In deze zaak heeft het Gerechtshof Arnhem-Leeuwarden op 12 april 2016 uitspraak gedaan in hoger beroep over de waarde van een onroerende zaak, vastgesteld door de heffingsambtenaar van de gemeente Naarden. De belanghebbende, eigenaar van de onroerende zaak, had bezwaar gemaakt tegen de WOZ-beschikking, waarbij de waarde was vastgesteld op € 268.000. Na bezwaar werd deze waarde verlaagd naar € 190.000, maar de belanghebbende ging in beroep bij de rechtbank Midden-Nederland, die het beroep ongegrond verklaarde. Hierna stelde de belanghebbende hoger beroep in bij het Hof.
De kern van het geschil was of de heffingsambtenaar de hoorplicht had geschonden door de zoon van de belanghebbende te horen in plaats van de belanghebbende zelf. Het Hof oordeelde dat de heffingsambtenaar de hoorplicht had geschonden, omdat de gemachtigde van de belanghebbende niet op de hoogte was gesteld van de hoorzitting. Het Hof concludeerde dat de uitspraak van de rechtbank niet in stand kon blijven en dat de rechtsgevolgen van de uitspraak van de heffingsambtenaar in stand blijven. Het Hof oordeelde dat de heffingsambtenaar aannemelijk had gemaakt dat de waarde van de onroerende zaak niet te hoog was vastgesteld, en dat de belanghebbende niet in haar belangen was geschaad door de schending van de hoorplicht.

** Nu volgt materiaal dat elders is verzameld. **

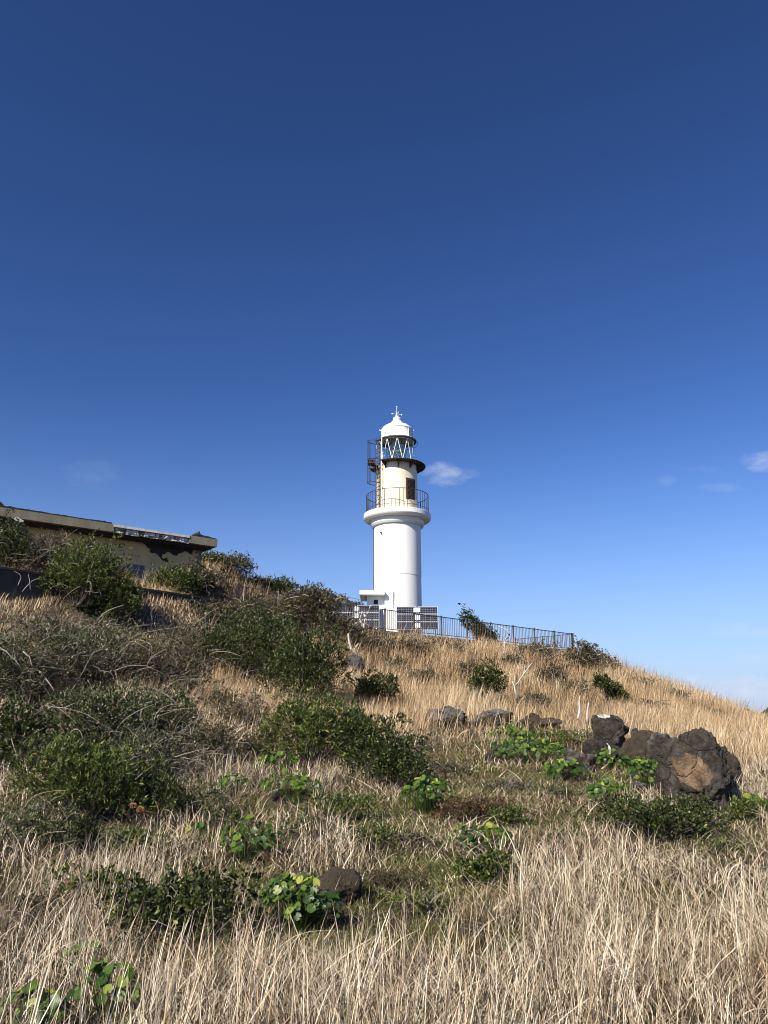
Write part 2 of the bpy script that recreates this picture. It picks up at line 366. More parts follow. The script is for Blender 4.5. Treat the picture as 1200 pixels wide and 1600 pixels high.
# thin wire fence on the slope to the left
q0, q1 = at(372, 914, 38), at(470, 932, 41.5)
q0z, q1z = q0[2]-1.15, q1[2]-1.15
wf = empty('wire_fence', (*q0[:2], q0z), 0, 'old wire fence with pale thin posts in the dry grass left of the solar panels', 'fence')
dq = q1-q0
def wfp(px_t, z, extra=0): return (dq[0]*px_t, dq[1]*px_t, (q1z-q0z)*px_t + z)
for t in (.09, .62, 1.15):
    mb = MB(); mb.tube([wfp(t, -.5), wfp(t, 1.22)], .026, 8); mb.build('post', m_galv, wf)
mb = MB()
mb.tube([wfp(-.05, 1.12), wfp(1.25, 1.12)], .02, 5); mb.tube([wfp(-.05, .6), wfp(1.25, .6)], .012, 5)
for i in range(38): mb.tube([wfp(-.04+i*.034, .1), wfp(-.04+i*.034, 1.12)], .009, 4)
mb.build('wire_mesh', m_rustlight, wf)

# ---------------------------------------------------------------- lighthouse
TX, TY = float(at(621.5, 950, 45)[0]), 45.0
def zz(py): return float(at(621, py, TY)[2]) - ZT
lh = empty('lighthouse', (TX, TY, ZT), 0, 'white round lighthouse tower with cream upper drum, glazed lantern and domed roof', 'lighthouse')
zg0, zg1 = zz(815.5), zz(805)
mb = MB(); rb = 1.41
mb.lathe([(rb+.03, 0), (rb, zz(935))], sharp=True); mb.lathe([(rb, zz(935)), (rb-.012, zz(903))]); mb.lathe([(rb-.012, zz(903)), (rb+.004, zz(902.3))]); mb.lathe([(rb+.004, zz(902.3)), (rb-.005, zz(824.5))])
mb.build('tower', m_white, lh, smooth=True)
mb = MB(); mb.lathe([(rb-.02, zz(825)), (rb+.12, zz(824.6)), (rb+.2, zz(822)), (rb+.21, zg0+.02)], sharp=True)
mb.build('cornice', m_white, lh, smooth=True)
mb = MB(); mb.lathe([(rb, zg0), (1.88, zg0), (1.98, zg0+.06), (2.03, zg0+.15)]); mb.lathe([(2.03, zg0+.15), (2.03, zg1-.02), (2.01, zg1)], sharp=True); mb.lathe([(2.01, zg1), (0, zg1)])
mb.build('gallery_slab', m_white, lh, smooth=True)
gal = MB(); hr = zz(776)-zg1
for i in range(52):
    a = 2*math.pi*(i+.5)/52; x, y = 1.88*math.sin(a), -1.88*math.cos(a); r = .0105 if i % 6 else .02
    gal.tube([(x, y, zg1-.02), (x, y, zg1+hr)], r, 5)
gal.ring(1.88, zg1+hr, .019, n=72); gal.ring(1.88, zg1+.24, .013, n=72)
gal.build('gallery_railing', m_rust, lh)
zu = zz(730)-.023
mb = MB(); mb.lathe([(1.235, zg1-.01), (1.225, zu)]); ut = mb.build('upper_drum', m_cream, lh, smooth=True)
mb = MB(); mb.lathe([(1.25, zg1), (1.255, zg1+.16), (1.23, zg1+.18)], sharp=True); mb.build('plinth_ring', m_white, lh, smooth=True)
def arcbox(mb, R0, R1, a0, a1, z0, z1, n=8):
    vs = []
    for i in range(n+1):
        a = a0+(a1-a0)*i/n
        for R in (R0, R1):
            for z in (z0, z1): vs.append((R*math.sin(a), -R*math.cos(a), z))
    fs = []
    for i in range(n):
        k = i*4; fs += [(k, k+4, k+5, k+1), (k+2, k+3, k+7, k+6), (k+1, k+5, k+7, k+3), (k, k+2, k+6, k+4)]
    fs += [(0, 1, 3, 2), (n*4, n*4+2, n*4+3, n*4+1)]
    mb.add(vs, fs)
zd0, zd1 = zz(785.5)-.12, zz(752)-.12
mb = MB(); arcbox(mb, 1.2, 1.27, R_(24), R_(57), zd0, zd1); door = mb.build('door', m_wood, lh)
mb = MB()
for i in range(16):
    z = zd0+.08+i*(zd1-zd0-.14)/16; arcbox(mb, 1.27, 1.29, R_(26.5), R_(54.5), z, z+.035, 6)
mb.build('louvre', m_wood, door)
mb = MB(); arcbox(mb, 1.2, 1.40, R_(23), R_(58), zg1+.001, zd0-.004); mb.build('door_step', m_cream, lh)
# service gallery (brown iron plate on brackets)
zp = zz(730); mb = MB(); arcbox(mb, 1.0, 1.72, R_(-38), R_(264), zp-.022, zp+.028, 60); arcbox(mb, 1.0, 1.22, R_(264), R_(322), zp-.02, zp+.026, 12)
mb.ring(1.72, zp, .034, R_(-38), R_(264), n=64); mb.build('service_gallery', m_rust, lh)
for i in range(10):
    a = 2*math.pi*i/10 + R_(2); s_, c_ = math.sin(a), -math.cos(a); mb = MB(); w_ = .035
    tx, ty = math.cos(a), math.sin(a)
    pr = [(1.22, zp-.023), (1.62, zp-.023), (1.62, zp-.11), (1.32, zp-.28), (1.22, zp-.38)]
    vs = [(r*s_+tx*w_*sg, r*c_+ty*w_*sg, z) for sg in (-1, 1) for r, z in pr]; m_ = len(pr)
    mb.add(vs, [tuple(range(m_)), tuple(range(m_, 2*m_))[::-1]] + [(i2, (i2+1) % m_, m_+(i2+1) % m_, m_+i2) for i2 in range(m_)])
    mb.build('bracket', m_rust, lh)
# lantern
zl0, zl1 = zp+.03, zz(691)
mb = MB(); mb.lathe([(1.03, zl0), (1.03, zl1)]); mb.build('lantern_glass', m_glass, lh, smooth=True)
mb = MB(); mb.lathe([(1.05, zl0), (1.06, zl0+.12), (1.0, zl0+.14)], sharp=True); mb.build('lantern_curb', m_rust, lh, smooth=True)
mb = MB(); NA = 10
for i in range(NA):
    a = 2*math.pi*i/NA; Rr = 1.045
    for sg in (-1, 1):
        b = a + sg*math.pi/NA; st = []
        for k in range(7):
            t = k/6; aa = a+(b-a)*t; st.append((Rr*math.sin(aa), -Rr*math.cos(aa), zl1-.04+(zl0+.15-zl1+.04)*t))
        mb.tube(st, .019, 6)
mb.ring(1.045, zl1-.05, .03); mb.ring(1.05, zl0+.16, .028)
mb.build('lantern_lattice', m_metalwhite, lh)
mb = MB(); mb.lathe([(.0, zl0+.05), (.5, zl0+.05), (.48, zl0+.3), (.3, zl0+.34), (.42, zl0+.5), (.56, zl0+.8), (.42, zl1-.15), (.0, zl1-.1)], n=24); mb.build('lens', m_lens, lh, smooth=True)
mb = MB(); mb.lathe([(.98, zl0), (.97, zl0+.01), (0, zl0+.012)]); mb.build('lantern_floor', m_rust, lh)
mb = MB(); mb.lathe([(1.0, zl1-.02), (1.10, zl1-.05), (1.2, zl1-.02), (1.2, zl1+.05), (1.08, zl1+.09)], sharp=True); mb.build('eave_gutter', m_rustlight, lh, smooth=True)
mb = MB(); mb.ring(1.30, zl1-.10, .012, n=64)
for i in range(10):
    a = 2*math.pi*(i+.5)/10; mb.tube([(1.2*math.sin(a), -1.2*math.cos(a), zl1+.0), (1.30*math.sin(a), -1.30*math.cos(a), zl1-.10)], .011, 4)
mb.build('hand_hoop', m_rust, lh)
S_ = 1/25.4/7.5                        # zoomed pixels to metres up here
def zq(y): return zz(620+y/7.5)
dome = MB()
dome.lathe([(1.14, zl1+.05), (1.10, zl1+.12), (.985, zl1+.17), (.975, zq(402))])
dome.lathe([(.975, zq(402)), (1.0, zq(402)), (1.0, zq(396)), (.96, zq(392))], sharp=True)
dome.lathe([(.96, zq(392)), (.90, zq(372)), (.80, zq(358)), (.66, zq(346)), (.53, zq(338)), (.50, zq(335))])
dome.lathe([(.50, zq(335)), (.52, zq(334)), (.52, zq(329)), (.44, zq(326)), (.40, zq(312)), (.40, zq(308)), (.33, zq(306)), (.30, zq(290)), (.24, zq(280))], sharp=True)
rf = dome.build('dome_roof', m_white, lh, smooth=True)
mb = MB(); mb.lathe([(.2, zq(284)), (.235, zq(272)), (.25, zq(264)), (.245, zq(256)), (.2, zq(245)), (.1, zq(236)), (.03, zq(230)), (0, zq(229))], n=32); mb.build('ball_ventilator', m_white, rf, smooth=True)
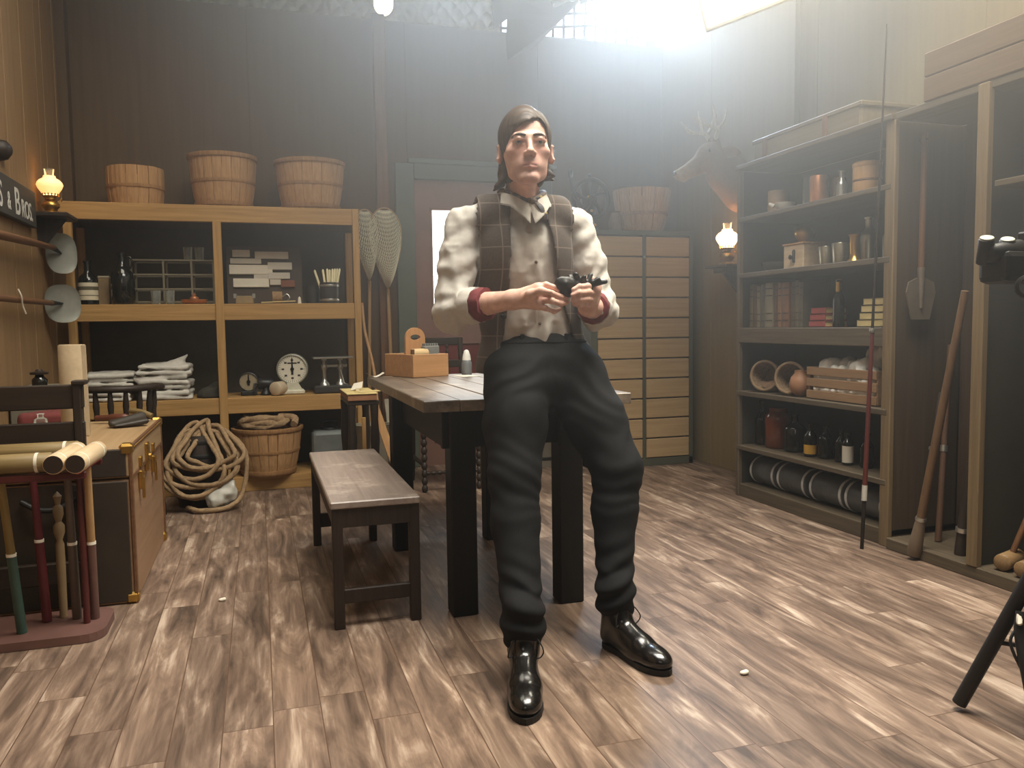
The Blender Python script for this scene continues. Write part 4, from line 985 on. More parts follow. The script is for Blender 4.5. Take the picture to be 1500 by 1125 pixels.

De uitspraak heeft belangrijke implicaties voor de hoorplicht in bestuursrechtelijke procedures, vooral in het kader van de Wet WOZ. Het Hof heeft de heffingsambtenaar veroordeeld in de proceskosten van de belanghebbende, die in totaal € 1.111 bedroegen. De uitspraak benadrukt het belang van het correct naleven van de hoorplicht en de gevolgen daarvan voor de rechtsbescherming van belanghebbenden.